## Given material
------------

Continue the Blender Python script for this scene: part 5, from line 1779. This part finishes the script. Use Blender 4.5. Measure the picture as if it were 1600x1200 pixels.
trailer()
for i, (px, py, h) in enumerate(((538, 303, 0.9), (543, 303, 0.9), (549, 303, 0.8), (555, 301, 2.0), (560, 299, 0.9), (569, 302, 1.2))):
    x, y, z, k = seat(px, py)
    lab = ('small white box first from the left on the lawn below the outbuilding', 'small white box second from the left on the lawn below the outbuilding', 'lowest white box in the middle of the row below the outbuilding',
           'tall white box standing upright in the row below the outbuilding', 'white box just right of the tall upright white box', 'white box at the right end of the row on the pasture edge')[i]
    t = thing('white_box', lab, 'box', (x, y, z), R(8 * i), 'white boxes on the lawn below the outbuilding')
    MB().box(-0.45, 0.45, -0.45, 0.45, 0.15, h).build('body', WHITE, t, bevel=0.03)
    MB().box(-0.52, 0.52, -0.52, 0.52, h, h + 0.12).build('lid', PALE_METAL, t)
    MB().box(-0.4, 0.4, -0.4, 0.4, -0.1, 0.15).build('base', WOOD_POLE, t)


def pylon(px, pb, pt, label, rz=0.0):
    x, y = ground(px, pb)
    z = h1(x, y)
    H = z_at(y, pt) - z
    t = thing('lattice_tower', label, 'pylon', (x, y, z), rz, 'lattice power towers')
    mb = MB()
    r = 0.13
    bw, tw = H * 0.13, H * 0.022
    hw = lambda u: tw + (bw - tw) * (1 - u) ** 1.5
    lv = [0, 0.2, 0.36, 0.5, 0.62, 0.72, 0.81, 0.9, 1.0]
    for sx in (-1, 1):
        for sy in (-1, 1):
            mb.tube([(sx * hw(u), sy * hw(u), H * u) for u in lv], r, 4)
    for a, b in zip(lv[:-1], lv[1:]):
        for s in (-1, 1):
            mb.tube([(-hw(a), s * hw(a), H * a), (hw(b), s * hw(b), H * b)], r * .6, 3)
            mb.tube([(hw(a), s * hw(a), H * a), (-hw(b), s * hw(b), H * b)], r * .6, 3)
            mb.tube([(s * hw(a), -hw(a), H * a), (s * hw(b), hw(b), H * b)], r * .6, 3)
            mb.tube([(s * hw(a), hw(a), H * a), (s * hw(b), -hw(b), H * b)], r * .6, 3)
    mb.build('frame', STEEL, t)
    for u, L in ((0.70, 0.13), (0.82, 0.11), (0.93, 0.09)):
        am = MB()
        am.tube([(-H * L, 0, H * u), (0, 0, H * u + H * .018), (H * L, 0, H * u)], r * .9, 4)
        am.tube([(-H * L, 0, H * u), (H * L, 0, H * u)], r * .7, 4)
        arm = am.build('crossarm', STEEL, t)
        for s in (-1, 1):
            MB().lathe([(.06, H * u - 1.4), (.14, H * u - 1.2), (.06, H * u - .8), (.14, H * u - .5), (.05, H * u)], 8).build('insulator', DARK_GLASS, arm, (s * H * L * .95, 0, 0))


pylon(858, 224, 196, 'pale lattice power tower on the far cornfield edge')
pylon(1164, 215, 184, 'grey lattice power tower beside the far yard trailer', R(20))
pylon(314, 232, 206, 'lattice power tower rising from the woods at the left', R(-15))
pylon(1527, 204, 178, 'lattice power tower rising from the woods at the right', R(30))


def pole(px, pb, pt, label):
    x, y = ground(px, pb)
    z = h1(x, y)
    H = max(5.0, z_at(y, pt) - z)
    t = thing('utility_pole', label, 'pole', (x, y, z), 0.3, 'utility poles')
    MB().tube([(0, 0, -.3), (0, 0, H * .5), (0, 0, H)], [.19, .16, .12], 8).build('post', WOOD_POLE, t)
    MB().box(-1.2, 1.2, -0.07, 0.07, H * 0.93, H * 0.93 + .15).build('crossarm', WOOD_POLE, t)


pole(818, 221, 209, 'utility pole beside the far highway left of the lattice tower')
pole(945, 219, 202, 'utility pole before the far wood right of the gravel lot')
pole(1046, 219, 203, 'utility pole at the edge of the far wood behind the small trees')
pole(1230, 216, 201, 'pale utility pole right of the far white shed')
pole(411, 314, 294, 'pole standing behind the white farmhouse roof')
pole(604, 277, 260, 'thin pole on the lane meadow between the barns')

------------

## Stated exercise
Exactly repeat the lines above, from the opening line through the one with "0.15).build('base', WOOD_POLE, t)", and include nothing else.

## Expected answer
Continue the Blender Python script for this scene: part 5, from line 1779. This part finishes the script. Use Blender 4.5. Measure the picture as if it were 1600x1200 pixels.
trailer()
for i, (px, py, h) in enumerate(((538, 303, 0.9), (543, 303, 0.9), (549, 303, 0.8), (555, 301, 2.0), (560, 299, 0.9), (569, 302, 1.2))):
    x, y, z, k = seat(px, py)
    lab = ('small white box first from the left on the lawn below the outbuilding', 'small white box second from the left on the lawn below the outbuilding', 'lowest white box in the middle of the row below the outbuilding',
           'tall white box standing upright in the row below the outbuilding', 'white box just right of the tall upright white box', 'white box at the right end of the row on the pasture edge')[i]
    t = thing('white_box', lab, 'box', (x, y, z), R(8 * i), 'white boxes on the lawn below the outbuilding')
    MB().box(-0.45, 0.45, -0.45, 0.45, 0.15, h).build('body', WHITE, t, bevel=0.03)
    MB().box(-0.52, 0.52, -0.52, 0.52, h, h + 0.12).build('lid', PALE_METAL, t)
    MB().box(-0.4, 0.4, -0.4, 0.4, -0.1, 0.15).build('base', WOOD_POLE, t)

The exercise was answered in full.